* WHAT TO WORK ON
Transcribe the full listing exactly, and drop every picture.

═══ DATA SHOWN

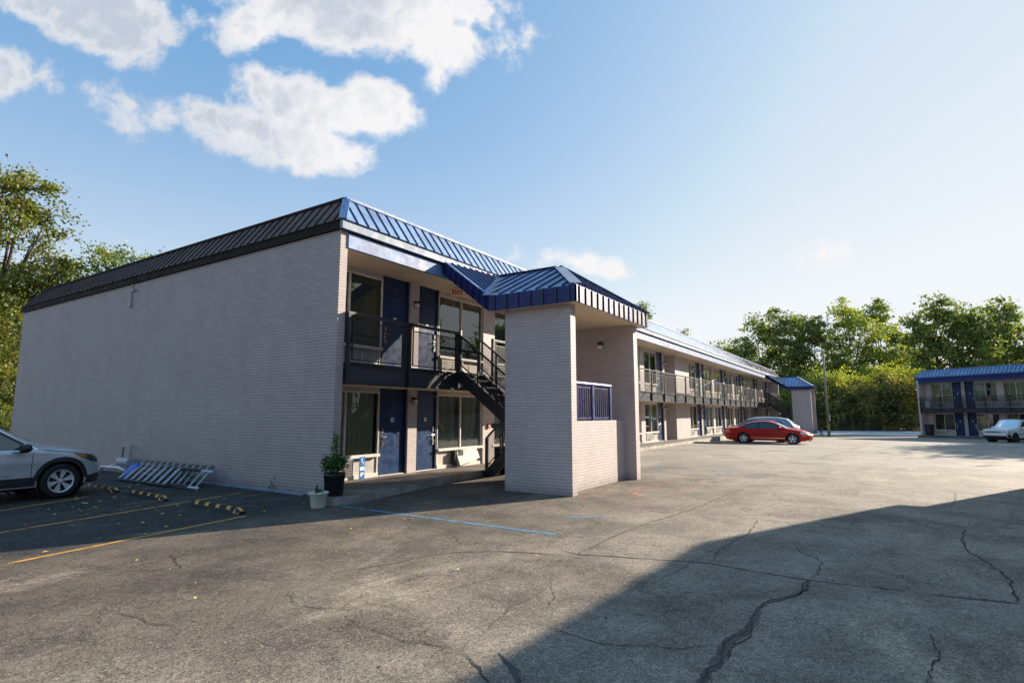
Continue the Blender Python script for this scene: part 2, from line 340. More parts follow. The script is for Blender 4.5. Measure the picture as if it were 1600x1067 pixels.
# ------------------------------------------------------------------ ground
def ground_mat():
    m, nt, b = newmat('asphalt')
    g = nt.n.new('ShaderNodeNewGeometry'); P = g.outputs['Position']; s = nt.sep(P); X, Y = s[0], s[1]
    P2 = nt.comb(X, Y, 0.0)
    big = nt.noise(P2, .16, 5, .6); mid = nt.noise(P2, .9, 6, .65); fine = nt.noise(P2, 7, 6, .7)
    old = nt.mix(nt.ramp(mid, .3, .7), (.135,.112,.090), (.285,.240,.188))
    # newer dark seal coat by the building and in the side bays
    wob = nt.math('MULTIPLY', nt.math('SUBTRACT', nt.noise(P2, .45, 6, .62, .4), .5), 7.0)
    dk = nt.math('MULTIPLY', nt.ramp(nt.math('ADD', Y, wob), 2.4, 6.8), nt.ramp(nt.math('ADD', X, wob), 22, 13))
    seal = nt.mix(nt.ramp(mid, .3, .72), (.042,.036,.031), (.130,.098,.070))
    c = nt.mix(nt.math('MULTIPLY', dk, .88), old, seal)
    # very dark bays by the side wall
    bay = nt.math('MULTIPLY', nt.ramp(nt.math('ADD', Y, nt.math('MULTIPLY', wob, .12)), 8.3, 9.3), nt.ramp(X, 9.5, 7.5))
    c = nt.mix(nt.math('MULTIPLY', bay, .85), c, nt.mix(nt.ramp(nt.noise(nt.comb(nt.math('MULTIPLY', X, .35), Y, 0.0), 1.7, 6, .7, .5), .52, .74), (.021,.021,.023), (.085,.078,.072)))
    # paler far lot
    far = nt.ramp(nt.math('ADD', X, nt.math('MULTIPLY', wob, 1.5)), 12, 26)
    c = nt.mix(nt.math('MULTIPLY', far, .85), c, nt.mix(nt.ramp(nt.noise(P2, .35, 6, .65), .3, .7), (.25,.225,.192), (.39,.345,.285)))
    # sandy streaks and oil stains
    sand = nt.ramp(nt.noise(nt.comb(nt.math('MULTIPLY', X, .55), nt.math('MULTIPLY', Y, 1.4), 0.0), .55, 8, .68, .8), .53, .72)
    c = nt.mix(nt.math('MULTIPLY', sand, .72), c, (.40,.32,.23))
    oil = nt.ramp(nt.noise(nt.vmath('ADD', P2, (31, 7, 0)), .42, 6, .66, .5), .53, .70)
    c = nt.mix(nt.math('MULTIPLY', oil, .62), c, (.060,.046,.038))
    rust = nt.ramp(nt.noise(nt.vmath('ADD', P2, (3, 57, 0)), 1.1, 7, .7, .6), .64, .78)
    c = nt.mix(nt.math('MULTIPLY', rust, .5), c, (.17,.095,.06))
    # stone aggregate
    def stones(sc, d):
        vo = nt.n.new('ShaderNodeTexVoronoi'); nt.put(vo.inputs['Vector'], P2); vo.inputs['Scale'].default_value = sc
        r = nt.sep(vo.outputs['Color'])
        return vo, r
    vo, r = stones(105, 0)
    spk = nt.ramp(r[0], .0, 1.0, .45, 1.6, False)
    c = nt.mix(1.0, c, nt.comb(spk, spk, spk), blend='MULTIPLY')
    lite = nt.math('MULTIPLY', nt.math('GREATER_THAN', r[1], .90), nt.ramp(dk, .2, 1, 1.0, .5))
    c = nt.mix(nt.math('MULTIPLY', lite, .65), c, nt.mix(r[2], (.42,.38,.32), (.36,.27,.17)))
    vo2, r2 = stones(28, 0)
    spk2 = nt.ramp(r2[0], 0, 1, .82, 1.18, False); c = nt.mix(1.0, c, nt.comb(spk2, spk2, spk2), blend='MULTIPLY')
    # hairline crack network, only in worn patches
    wp = nt.vmath('ADD', P2, nt.vmath('SCALE', nt.vmath('SUBTRACT', nt.noise(P2, 1.3, 6, .7, 0, 1), (.5,.5,.5)), sc=1.1))
    ve = nt.n.new('ShaderNodeTexVoronoi'); ve.feature = 'DISTANCE_TO_EDGE'; nt.put(ve.inputs['Vector'], wp); ve.inputs['Scale'].default_value = .42
    crk = nt.math('MULTIPLY', nt.ramp(ve.outputs[0], .0, .007, 1.0, 0.0), nt.ramp(nt.noise(P2, .5, 5, .6), .42, .54))
    wp2 = nt.vmath('ADD', P2, nt.vmath('SCALE', nt.vmath('SUBTRACT', nt.noise(P2, 3.3, 6, .7, 0, 1), (.5,.5,.5)), sc=.35))
    ve2 = nt.n.new('ShaderNodeTexVoronoi'); ve2.feature = 'DISTANCE_TO_EDGE'; nt.put(ve2.inputs['Vector'], wp2); ve2.inputs['Scale'].default_value = 1.7
    crk2 = nt.math('MULTIPLY', nt.ramp(ve2.outputs[0], .0, .012, 1.0, 0.0), nt.ramp(nt.noise(nt.vmath('ADD', P2, (9,9,0)), .6, 6, .7), .54, .64))
    ck = nt.math('MAXIMUM', crk, nt.math('MULTIPLY', crk2, .7))
    c = nt.mix(nt.math('MULTIPLY', ck, .8), c, (.03,.026,.023))
    nt.put(b.inputs['Base Color'], c)
    nt.put(b.inputs['Roughness'], nt.ramp(fine, .3, .7, .72, .95)); b.inputs['Specular IOR Level'].default_value = .35
    h = nt.math('ADD', nt.math('MULTIPLY', r[0], .8), nt.math('MULTIPLY', fine, .8))
    h = nt.math('SUBTRACT', h, nt.math('MULTIPLY', ck, 1.5))
    bp = nt.bump(h, .35, .005)
    nt.put(b.inputs['Normal'], nt.bump(nt.noise(P2, .8, 4), .35, .05, bp))
    return m
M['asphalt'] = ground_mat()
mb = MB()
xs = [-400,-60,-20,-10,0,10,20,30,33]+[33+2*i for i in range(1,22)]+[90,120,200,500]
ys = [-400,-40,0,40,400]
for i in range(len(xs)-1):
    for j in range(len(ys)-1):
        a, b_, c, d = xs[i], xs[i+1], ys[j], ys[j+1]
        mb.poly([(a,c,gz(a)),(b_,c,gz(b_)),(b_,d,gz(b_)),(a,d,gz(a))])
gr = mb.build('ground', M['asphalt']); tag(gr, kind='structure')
gr['label'] = 'cracked old asphalt of the hotel parking lot'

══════

* RESPONSE TO THIS TASK
Continue the Blender Python script for this scene: part 2, from line 340. More parts follow. The script is for Blender 4.5. Measure the picture as if it were 1600x1067 pixels.
# ------------------------------------------------------------------ ground
def ground_mat():
    m, nt, b = newmat('asphalt')
    g = nt.n.new('ShaderNodeNewGeometry'); P = g.outputs['Position']; s = nt.sep(P); X, Y = s[0], s[1]
    P2 = nt.comb(X, Y, 0.0)
    big = nt.noise(P2, .16, 5, .6); mid = nt.noise(P2, .9, 6, .65); fine = nt.noise(P2, 7, 6, .7)
    old = nt.mix(nt.ramp(mid, .3, .7), (.135,.112,.090), (.285,.240,.188))
    # newer dark seal coat by the building and in the side bays
    wob = nt.math('MULTIPLY', nt.math('SUBTRACT', nt.noise(P2, .45, 6, .62, .4), .5), 7.0)
    dk = nt.math('MULTIPLY', nt.ramp(nt.math('ADD', Y, wob), 2.4, 6.8), nt.ramp(nt.math('ADD', X, wob), 22, 13))
    seal = nt.mix(nt.ramp(mid, .3, .72), (.042,.036,.031), (.130,.098,.070))
    c = nt.mix(nt.math('MULTIPLY', dk, .88), old, seal)
    # very dark bays by the side wall
    bay = nt.math('MULTIPLY', nt.ramp(nt.math('ADD', Y, nt.math('MULTIPLY', wob, .12)), 8.3, 9.3), nt.ramp(X, 9.5, 7.5))
    c = nt.mix(nt.math('MULTIPLY', bay, .85), c, nt.mix(nt.ramp(nt.noise(nt.comb(nt.math('MULTIPLY', X, .35), Y, 0.0), 1.7, 6, .7, .5), .52, .74), (.021,.021,.023), (.085,.078,.072)))
    # paler far lot
    far = nt.ramp(nt.math('ADD', X, nt.math('MULTIPLY', wob, 1.5)), 12, 26)
    c = nt.mix(nt.math('MULTIPLY', far, .85), c, nt.mix(nt.ramp(nt.noise(P2, .35, 6, .65), .3, .7), (.25,.225,.192), (.39,.345,.285)))
    # sandy streaks and oil stains
    sand = nt.ramp(nt.noise(nt.comb(nt.math('MULTIPLY', X, .55), nt.math('MULTIPLY', Y, 1.4), 0.0), .55, 8, .68, .8), .53, .72)
    c = nt.mix(nt.math('MULTIPLY', sand, .72), c, (.40,.32,.23))
    oil = nt.ramp(nt.noise(nt.vmath('ADD', P2, (31, 7, 0)), .42, 6, .66, .5), .53, .70)
    c = nt.mix(nt.math('MULTIPLY', oil, .62), c, (.060,.046,.038))
    rust = nt.ramp(nt.noise(nt.vmath('ADD', P2, (3, 57, 0)), 1.1, 7, .7, .6), .64, .78)
    c = nt.mix(nt.math('MULTIPLY', rust, .5), c, (.17,.095,.06))
    # stone aggregate
    def stones(sc, d):
        vo = nt.n.new('ShaderNodeTexVoronoi'); nt.put(vo.inputs['Vector'], P2); vo.inputs['Scale'].default_value = sc
        r = nt.sep(vo.outputs['Color'])
        return vo, r
    vo, r = stones(105, 0)
    spk = nt.ramp(r[0], .0, 1.0, .45, 1.6, False)
    c = nt.mix(1.0, c, nt.comb(spk, spk, spk), blend='MULTIPLY')
    lite = nt.math('MULTIPLY', nt.math('GREATER_THAN', r[1], .90), nt.ramp(dk, .2, 1, 1.0, .5))
    c = nt.mix(nt.math('MULTIPLY', lite, .65), c, nt.mix(r[2], (.42,.38,.32), (.36,.27,.17)))
    vo2, r2 = stones(28, 0)
    spk2 = nt.ramp(r2[0], 0, 1, .82, 1.18, False); c = nt.mix(1.0, c, nt.comb(spk2, spk2, spk2), blend='MULTIPLY')
    # hairline crack network, only in worn patches
    wp = nt.vmath('ADD', P2, nt.vmath('SCALE', nt.vmath('SUBTRACT', nt.noise(P2, 1.3, 6, .7, 0, 1), (.5,.5,.5)), sc=1.1))
    ve = nt.n.new('ShaderNodeTexVoronoi'); ve.feature = 'DISTANCE_TO_EDGE'; nt.put(ve.inputs['Vector'], wp); ve.inputs['Scale'].default_value = .42
    crk = nt.math('MULTIPLY', nt.ramp(ve.outputs[0], .0, .007, 1.0, 0.0), nt.ramp(nt.noise(P2, .5, 5, .6), .42, .54))
    wp2 = nt.vmath('ADD', P2, nt.vmath('SCALE', nt.vmath('SUBTRACT', nt.noise(P2, 3.3, 6, .7, 0, 1), (.5,.5,.5)), sc=.35))
    ve2 = nt.n.new('ShaderNodeTexVoronoi'); ve2.feature = 'DISTANCE_TO_EDGE'; nt.put(ve2.inputs['Vector'], wp2); ve2.inputs['Scale'].default_value = 1.7
    crk2 = nt.math('MULTIPLY', nt.ramp(ve2.outputs[0], .0, .012, 1.0, 0.0), nt.ramp(nt.noise(nt.vmath('ADD', P2, (9,9,0)), .6, 6, .7), .54, .64))
    ck = nt.math('MAXIMUM', crk, nt.math('MULTIPLY', crk2, .7))
    c = nt.mix(nt.math('MULTIPLY', ck, .8), c, (.03,.026,.023))
    nt.put(b.inputs['Base Color'], c)
    nt.put(b.inputs['Roughness'], nt.ramp(fine, .3, .7, .72, .95)); b.inputs['Specular IOR Level'].default_value = .35
    h = nt.math('ADD', nt.math('MULTIPLY', r[0], .8), nt.math('MULTIPLY', fine, .8))
    h = nt.math('SUBTRACT', h, nt.math('MULTIPLY', ck, 1.5))
    bp = nt.bump(h, .35, .005)
    nt.put(b.inputs['Normal'], nt.bump(nt.noise(P2, .8, 4), .35, .05, bp))
    return m
M['asphalt'] = ground_mat()
mb = MB()
xs = [-400,-60,-20,-10,0,10,20,30,33]+[33+2*i for i in range(1,22)]+[90,120,200,500]
ys = [-400,-40,0,40,400]
for i in range(len(xs)-1):
    for j in range(len(ys)-1):
        a, b_, c, d = xs[i], xs[i+1], ys[j], ys[j+1]
        mb.poly([(a,c,gz(a)),(b_,c,gz(b_)),(b_,d,gz(b_)),(a,d,gz(a))])
gr = mb.build('ground', M['asphalt']); tag(gr, kind='structure')
gr['label'] = 'cracked old asphalt of the hotel parking lot'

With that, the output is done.